Да, дорогой Юрий Владимирович, только великая вера спасет русского человека. На ней держится твое творчество и искусство всех, кто противостоит разнузданному швыдковскому глобализму. А он хуже любого западного, ибо там люди, подобные тебе, не загнаны в угол и не презираемы так, как презирают российские «олигархи» и заправилы грязного шоу-бизнеса истинных служителей прекрасного в России.
Савва Ямщиков
Что-то вроде предисловия
Быть может, в Лете не потонет…
A.C. Пушкин
На старости я сызнова живу…
A.C. Пушкин
Кто даст мне крылья, чтобы настигнуть дни мои прошедшие?..
Б.В. Шергин
Затеял я писать эту «книгу» не вчера. Ну, может, не с первых записей заведенного еще в 7-м классе дневника – там писалось все-таки для себя еще. Но со временем, поскольку поиски, строительство себя, самовоспитание не замыкались только на себе, а постоянно искали своего места в общей жизни, с течением времени все отчетливей проявлялась мысль: поделиться, предложить свой опыт людям. А вдруг не такой уж он и пустой? Вдруг в нем что-то может оказаться и полезным людям? Да детям собственным хотя бы…
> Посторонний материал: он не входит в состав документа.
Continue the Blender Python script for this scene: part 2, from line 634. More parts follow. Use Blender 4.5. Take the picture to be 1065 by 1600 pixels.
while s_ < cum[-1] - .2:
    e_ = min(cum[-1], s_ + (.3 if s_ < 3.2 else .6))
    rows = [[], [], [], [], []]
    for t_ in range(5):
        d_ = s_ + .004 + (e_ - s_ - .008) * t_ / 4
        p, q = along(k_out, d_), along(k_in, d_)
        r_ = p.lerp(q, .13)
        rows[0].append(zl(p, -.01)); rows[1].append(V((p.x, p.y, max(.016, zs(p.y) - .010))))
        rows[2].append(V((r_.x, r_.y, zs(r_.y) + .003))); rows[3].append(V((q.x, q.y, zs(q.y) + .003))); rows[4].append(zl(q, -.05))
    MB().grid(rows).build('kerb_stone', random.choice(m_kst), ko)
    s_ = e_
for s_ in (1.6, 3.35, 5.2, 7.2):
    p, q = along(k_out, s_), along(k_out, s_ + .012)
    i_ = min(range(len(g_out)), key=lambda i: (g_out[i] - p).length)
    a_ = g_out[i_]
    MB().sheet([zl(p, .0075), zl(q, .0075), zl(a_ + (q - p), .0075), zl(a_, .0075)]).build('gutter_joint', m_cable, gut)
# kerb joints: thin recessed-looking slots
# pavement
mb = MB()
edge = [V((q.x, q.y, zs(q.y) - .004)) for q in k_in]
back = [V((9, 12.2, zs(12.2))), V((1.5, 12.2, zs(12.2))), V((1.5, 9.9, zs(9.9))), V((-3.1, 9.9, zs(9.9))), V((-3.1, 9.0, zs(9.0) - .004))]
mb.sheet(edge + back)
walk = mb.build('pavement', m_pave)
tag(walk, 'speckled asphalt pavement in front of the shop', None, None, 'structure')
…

И прислал мне в 1977 году мой – школьный еще! – друг Лихоносов Виктор Иванович (член Союза писателей, лауреат Госпремии РСФСР и «вооще»!) «Книгу для черновой записи шариковой ручкой» (тетрадью ее действительно не назовешь: страниц 300, а то и больше… Истинно – книга! И точно – только шариковой. Жидкие чернила расплывались). И написал на титульном листе: «Капище моего сердца – Ю. Назаровъ (так и написал: с «ером», с «ъ»!).
По В.И.Далю: «капище»– идолище, жрище, кумирня, вообще божница идолопоклонников; по С.И.Ожегову – просто языческий храм. При чем тут Ю. Назаровъ? Да и со своим сердцем? Ну да Бог с ним, с Лихоносовым, он – писатель, ему видней… Да и звучит ведь тоже: капище… А предпослал он это «капище» таким наставлением: «И благословили его не только друзья, но и сам Господь писать заметки о своей жизни – для детей своих и в назидание будущим поколениям». Во как! Благословили… В назидание!..
Но я, с вечными моими не то самостоятельностью, не то упрямством, а может, и поперечностью (как в сказке, та поперечная жена, которая, даже утопнув, поплыла не по течению, а против!) – я, конечно же, никаким «капищем» свои опыты именовать не собирался. Не надо нас подталкивать. Мы сами с усами. Конечно же, никакое не «капище»… При чем тут божница идолопоклонников?
А что же тогда?
Первые слова, написанные в этой «Книге для черновых записей» моей рукой: «Радость неразделенная»… Не подойдет?»– это я сам с собой по поводу будущего названия размышлял… Радости слишком много было. Переполняла! И одно только горе: постоянно не было рядом того, с кем данной конкретной радостью надо, необходимо было поделиться. Не одинок был, нет, никогда, но вот рядом друг, а радость идет, которой необходимо поделиться с детьми, а их сейчас нет под рукой, а потом – наоборот и т. д. и т. п. Очень диалектическое название… С устремлением постоянным, решил я сам с собой тогда, где-то в районе конца 70-х.
По сусекам дневников и записных книжек
19 января 1961 (Минск, киноэкспедиция по картине «В трудный час», 24-й год мне, из неотправленного письма).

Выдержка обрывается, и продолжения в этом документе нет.